Actually the orchestra gave a good effort in this mixed program. The usually unreliable trumpets were sterling in the Scriabin, but the overall weak string sound left this listener far from the throes of ecstasy. Wobbly clarinets at the beginning of the Prokofieff portended a weak reading and yet the night was saved by the truly impressive Mr. Andsnes, a youthful Norwegian with solid technique and boundless enthusiasm. While we were rapt with the talents of this young man, I was disappointed overall in the lack of bite in the orchestra. Humor is a difficult orchestral mask and even the greatest of ensembles often do not have it in their sights. At this level, the sardonic qualities of the enfant terrible were just plain nonexistent. I felt for Gergiev as he gestured for effects that simply never came.

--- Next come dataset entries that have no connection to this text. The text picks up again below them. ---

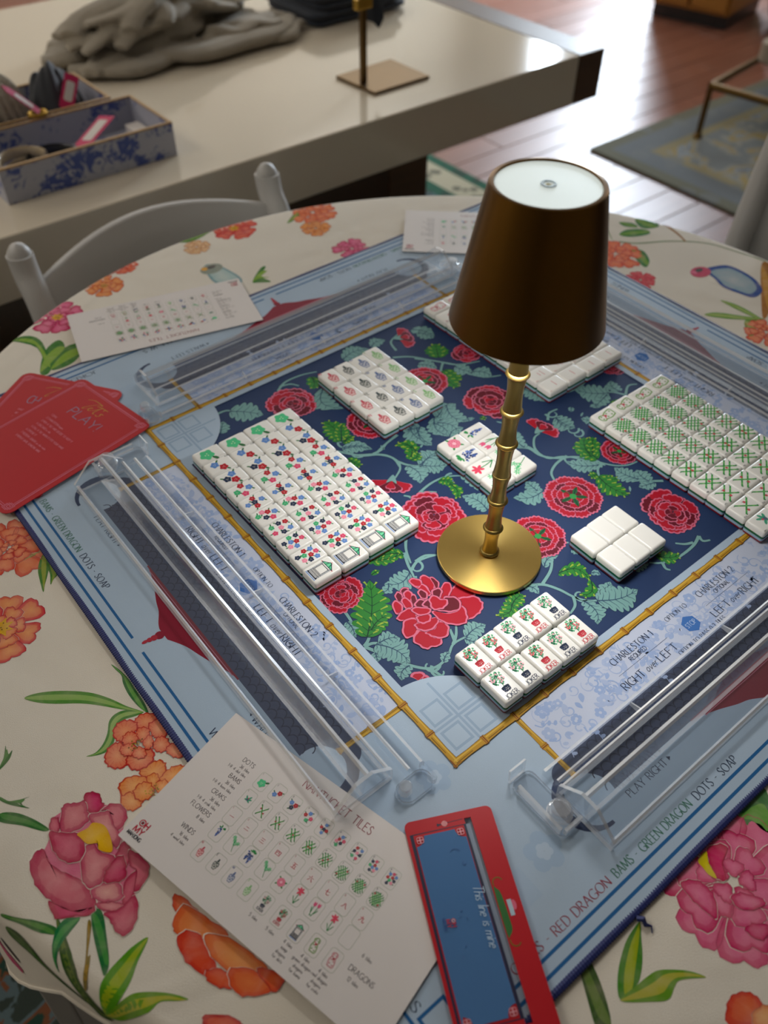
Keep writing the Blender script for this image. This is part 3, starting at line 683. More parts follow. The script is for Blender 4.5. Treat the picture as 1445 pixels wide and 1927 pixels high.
MB().lathe([(0.0, 0.0), (0.20, 0.0), (0.27, 0.05), (0.30, 0.16), (0.28, 0.28), (0.20, 0.34), (0.0, 0.36)], 40, cap0=False, cap1=False).build('body', M['rose'], t, smooth=True)
MB().lathe([(0.0, 0.36), (0.02, 0.365), (0.02, 0.37), (0.0, 0.375)], 16, cap0=False, cap1=False).build('button', M['rose'], t, smooth=True)
kp0, kp1 = at(1228, 4, 0.06), at(1368, 34, 0.06)
M['honey'] = wood_mat('honey_wood', '#8a5a1e', '#a97830', 0.4, 0.05, (2, 2, 16))
t = empty('wood_cabinet', (kp0.x, kp0.y, 0.001)); tag(t, 'honey coloured wooden cabinet on a dark plinth at the far end', 'cabinet')
dv = kp1 - kp0; ln = dv.length; t.rotation_euler = (0, 0, math.atan2(dv.y, dv.x))
MB().box(0, 0.02, 0, ln, 0.42, 0.06).build('plinth', M['black_band'], t)
MB().box(0, 0.0, 0.0605, ln, 0.44, 0.85).build('body', M['honey'], t, bevel=0.003)
for k in range(2):
    dn = MB().box(0.01 + k * ln / 2, -0.018, 0.08, (k + 1) * ln / 2 - 0.01, -0.001, 0.83).build('door', M['honey'], t, bevel=0.002)
    MB().box(ln / 2 - 0.05 + 0.08 * k, -0.04, 0.4, ln / 2 - 0.035 + 0.08 * k, -0.019, 0.55).build('handle', M['brass'], dn, bevel=0.002)
# ------------------------------------------------------------------ round table and floral cloth
TC = (0.4122, 0.4026); TR = 0.586; RC = 0.014
M['table_grey'] = mat('grey_table_board', '#8b8b88', 0.5, noise=0.05)
M['steel'] = mat('grey_steel_tube', '#77797c', 0.4, 0.8, noise=0.05)
t = empty('round_table', (TC[0], TC[1], 0.011)); tag(t, 'round folding table carrying the floral cloth', 'table')
MB().lathe([(0.0, 0.700), (TR - 0.012, 0.700), (TR - 0.004, 0.712), (TR - 0.004, 0.730), (TR - 0.012, 0.7372), (0.0, 0.7375)], 64, cap0=False, cap1=False).build('tabletop', M['table_grey'], t, smooth=True)
for a in (0.9, 2.4, 3.8, 5.4):
    MB().tube([(0.20 * math.cos(a), 0.20 * math.sin(a), 0.699), (0.30 * math.cos(a), 0.30 * math.sin(a), 0.0)], 0.014, 10).build('leg', M['steel'], t, smooth=True)
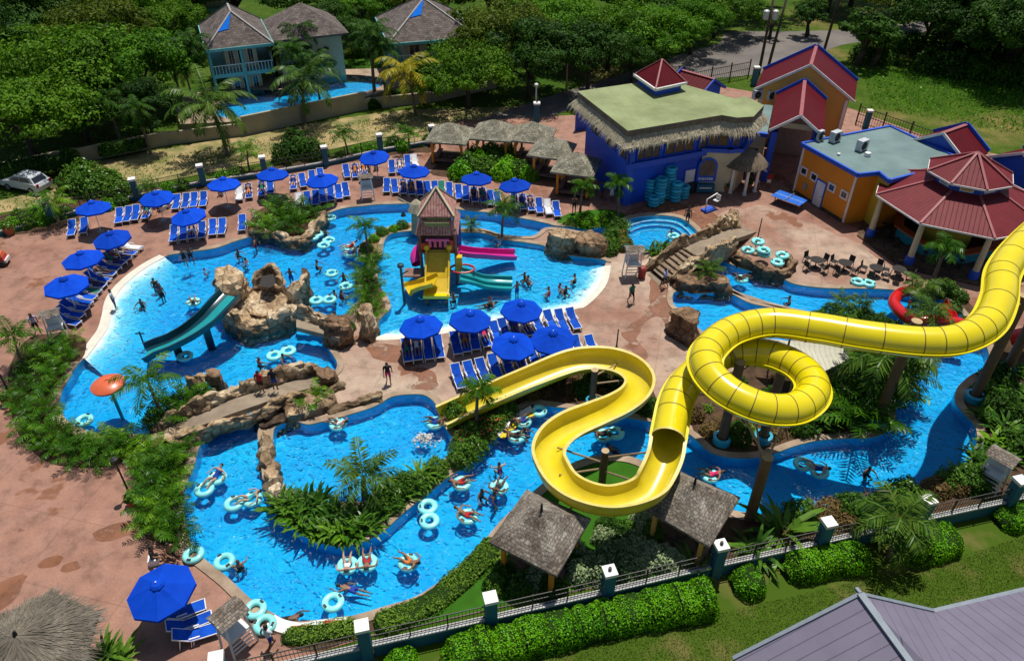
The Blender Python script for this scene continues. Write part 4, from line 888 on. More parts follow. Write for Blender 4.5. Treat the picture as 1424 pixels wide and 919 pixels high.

The Beethoven was particularly colorless, the streams dried up and the cuckoos asthmatic. There was also a strange imbalance which allowed us to hear every harmony in the horn section replacing the expected melodic line. The strings again were flaccid and the thunderstorm benign. There is much work to do in this pit but, like most seemingly interminable New York construction projects, there seems to be little end in sight.